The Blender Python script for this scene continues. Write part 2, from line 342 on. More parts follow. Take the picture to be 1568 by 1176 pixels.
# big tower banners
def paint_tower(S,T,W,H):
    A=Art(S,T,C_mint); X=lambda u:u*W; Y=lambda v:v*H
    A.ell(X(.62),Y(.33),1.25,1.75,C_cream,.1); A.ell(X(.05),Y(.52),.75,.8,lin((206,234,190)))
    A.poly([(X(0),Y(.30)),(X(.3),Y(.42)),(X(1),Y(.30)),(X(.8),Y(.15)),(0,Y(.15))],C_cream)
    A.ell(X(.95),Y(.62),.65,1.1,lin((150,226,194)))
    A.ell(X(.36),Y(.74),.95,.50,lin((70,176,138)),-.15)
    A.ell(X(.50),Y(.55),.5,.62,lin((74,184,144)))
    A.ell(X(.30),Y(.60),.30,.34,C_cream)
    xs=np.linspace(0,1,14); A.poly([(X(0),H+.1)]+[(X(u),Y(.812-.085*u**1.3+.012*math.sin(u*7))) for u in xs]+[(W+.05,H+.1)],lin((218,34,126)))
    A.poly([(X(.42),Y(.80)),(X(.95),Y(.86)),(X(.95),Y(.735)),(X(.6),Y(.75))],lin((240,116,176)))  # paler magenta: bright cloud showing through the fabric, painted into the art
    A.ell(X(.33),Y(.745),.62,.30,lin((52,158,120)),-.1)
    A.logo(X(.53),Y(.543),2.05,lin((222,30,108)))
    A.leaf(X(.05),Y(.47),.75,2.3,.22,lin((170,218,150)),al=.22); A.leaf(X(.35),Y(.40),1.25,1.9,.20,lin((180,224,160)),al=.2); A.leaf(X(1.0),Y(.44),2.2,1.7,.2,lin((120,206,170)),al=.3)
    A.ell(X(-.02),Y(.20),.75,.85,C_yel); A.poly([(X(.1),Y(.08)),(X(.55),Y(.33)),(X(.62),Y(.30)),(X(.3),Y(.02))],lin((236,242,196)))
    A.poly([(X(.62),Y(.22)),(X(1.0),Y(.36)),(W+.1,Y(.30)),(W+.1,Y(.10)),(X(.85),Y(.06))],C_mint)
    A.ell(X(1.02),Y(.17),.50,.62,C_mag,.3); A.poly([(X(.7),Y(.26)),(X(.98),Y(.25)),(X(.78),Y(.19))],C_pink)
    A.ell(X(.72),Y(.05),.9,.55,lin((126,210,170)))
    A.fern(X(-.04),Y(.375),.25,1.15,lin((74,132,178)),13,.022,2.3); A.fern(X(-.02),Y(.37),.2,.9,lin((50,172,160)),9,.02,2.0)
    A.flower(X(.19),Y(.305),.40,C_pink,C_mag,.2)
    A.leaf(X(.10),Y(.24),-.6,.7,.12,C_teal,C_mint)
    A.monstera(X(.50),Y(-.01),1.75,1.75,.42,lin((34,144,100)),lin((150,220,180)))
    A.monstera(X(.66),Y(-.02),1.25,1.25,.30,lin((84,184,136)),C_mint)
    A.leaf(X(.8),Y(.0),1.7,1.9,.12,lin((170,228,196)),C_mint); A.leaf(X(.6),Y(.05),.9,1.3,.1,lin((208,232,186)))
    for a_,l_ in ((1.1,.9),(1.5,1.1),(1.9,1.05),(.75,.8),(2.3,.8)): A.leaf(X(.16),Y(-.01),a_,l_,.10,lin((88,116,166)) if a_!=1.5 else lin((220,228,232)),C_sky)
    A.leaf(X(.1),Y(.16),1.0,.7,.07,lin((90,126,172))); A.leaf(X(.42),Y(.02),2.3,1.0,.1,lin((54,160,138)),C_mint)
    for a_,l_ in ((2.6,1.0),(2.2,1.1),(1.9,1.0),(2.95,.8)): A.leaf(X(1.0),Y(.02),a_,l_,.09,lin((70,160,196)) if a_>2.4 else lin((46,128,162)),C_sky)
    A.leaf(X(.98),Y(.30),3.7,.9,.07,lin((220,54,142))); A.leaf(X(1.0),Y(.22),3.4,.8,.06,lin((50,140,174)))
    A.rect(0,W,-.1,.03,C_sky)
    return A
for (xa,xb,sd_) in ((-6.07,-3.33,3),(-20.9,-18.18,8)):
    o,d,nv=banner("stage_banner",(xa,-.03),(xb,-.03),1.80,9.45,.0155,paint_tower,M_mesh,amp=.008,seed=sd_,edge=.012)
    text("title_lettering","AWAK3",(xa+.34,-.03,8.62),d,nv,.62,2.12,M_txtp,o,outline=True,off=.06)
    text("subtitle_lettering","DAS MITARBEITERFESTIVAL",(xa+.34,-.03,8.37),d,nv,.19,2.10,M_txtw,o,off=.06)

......

■ Exercise goal ■
Restate the listing above word for word.

■ The output ■
The Blender Python script for this scene continues. Write part 2, from line 342 on. More parts follow. Take the picture to be 1568 by 1176 pixels.
# big tower banners
def paint_tower(S,T,W,H):
    A=Art(S,T,C_mint); X=lambda u:u*W; Y=lambda v:v*H
    A.ell(X(.62),Y(.33),1.25,1.75,C_cream,.1); A.ell(X(.05),Y(.52),.75,.8,lin((206,234,190)))
    A.poly([(X(0),Y(.30)),(X(.3),Y(.42)),(X(1),Y(.30)),(X(.8),Y(.15)),(0,Y(.15))],C_cream)
    A.ell(X(.95),Y(.62),.65,1.1,lin((150,226,194)))
    A.ell(X(.36),Y(.74),.95,.50,lin((70,176,138)),-.15)
    A.ell(X(.50),Y(.55),.5,.62,lin((74,184,144)))
    A.ell(X(.30),Y(.60),.30,.34,C_cream)
    xs=np.linspace(0,1,14); A.poly([(X(0),H+.1)]+[(X(u),Y(.812-.085*u**1.3+.012*math.sin(u*7))) for u in xs]+[(W+.05,H+.1)],lin((218,34,126)))
    A.poly([(X(.42),Y(.80)),(X(.95),Y(.86)),(X(.95),Y(.735)),(X(.6),Y(.75))],lin((240,116,176)))  # paler magenta: bright cloud showing through the fabric, painted into the art
    A.ell(X(.33),Y(.745),.62,.30,lin((52,158,120)),-.1)
    A.logo(X(.53),Y(.543),2.05,lin((222,30,108)))
    A.leaf(X(.05),Y(.47),.75,2.3,.22,lin((170,218,150)),al=.22); A.leaf(X(.35),Y(.40),1.25,1.9,.20,lin((180,224,160)),al=.2); A.leaf(X(1.0),Y(.44),2.2,1.7,.2,lin((120,206,170)),al=.3)
    A.ell(X(-.02),Y(.20),.75,.85,C_yel); A.poly([(X(.1),Y(.08)),(X(.55),Y(.33)),(X(.62),Y(.30)),(X(.3),Y(.02))],lin((236,242,196)))
    A.poly([(X(.62),Y(.22)),(X(1.0),Y(.36)),(W+.1,Y(.30)),(W+.1,Y(.10)),(X(.85),Y(.06))],C_mint)
    A.ell(X(1.02),Y(.17),.50,.62,C_mag,.3); A.poly([(X(.7),Y(.26)),(X(.98),Y(.25)),(X(.78),Y(.19))],C_pink)
    A.ell(X(.72),Y(.05),.9,.55,lin((126,210,170)))
    A.fern(X(-.04),Y(.375),.25,1.15,lin((74,132,178)),13,.022,2.3); A.fern(X(-.02),Y(.37),.2,.9,lin((50,172,160)),9,.02,2.0)
    A.flower(X(.19),Y(.305),.40,C_pink,C_mag,.2)
    A.leaf(X(.10),Y(.24),-.6,.7,.12,C_teal,C_mint)
    A.monstera(X(.50),Y(-.01),1.75,1.75,.42,lin((34,144,100)),lin((150,220,180)))
    A.monstera(X(.66),Y(-.02),1.25,1.25,.30,lin((84,184,136)),C_mint)
    A.leaf(X(.8),Y(.0),1.7,1.9,.12,lin((170,228,196)),C_mint); A.leaf(X(.6),Y(.05),.9,1.3,.1,lin((208,232,186)))
    for a_,l_ in ((1.1,.9),(1.5,1.1),(1.9,1.05),(.75,.8),(2.3,.8)): A.leaf(X(.16),Y(-.01),a_,l_,.10,lin((88,116,166)) if a_!=1.5 else lin((220,228,232)),C_sky)
    A.leaf(X(.1),Y(.16),1.0,.7,.07,lin((90,126,172))); A.leaf(X(.42),Y(.02),2.3,1.0,.1,lin((54,160,138)),C_mint)
    for a_,l_ in ((2.6,1.0),(2.2,1.1),(1.9,1.0),(2.95,.8)): A.leaf(X(1.0),Y(.02),a_,l_,.09,lin((70,160,196)) if a_>2.4 else lin((46,128,162)),C_sky)
    A.leaf(X(.98),Y(.30),3.7,.9,.07,lin((220,54,142))); A.leaf(X(1.0),Y(.22),3.4,.8,.06,lin((50,140,174)))
    A.rect(0,W,-.1,.03,C_sky)
    return A
for (xa,xb,sd_) in ((-6.07,-3.33,3),(-20.9,-18.18,8)):
    o,d,nv=banner("stage_banner",(xa,-.03),(xb,-.03),1.80,9.45,.0155,paint_tower,M_mesh,amp=.008,seed=sd_,edge=.012)
    text("title_lettering","AWAK3",(xa+.34,-.03,8.62),d,nv,.62,2.12,M_txtp,o,outline=True,off=.06)
    text("subtitle_lettering","DAS MITARBEITERFESTIVAL",(xa+.34,-.03,8.37),d,nv,.19,2.10,M_txtw,o,off=.06)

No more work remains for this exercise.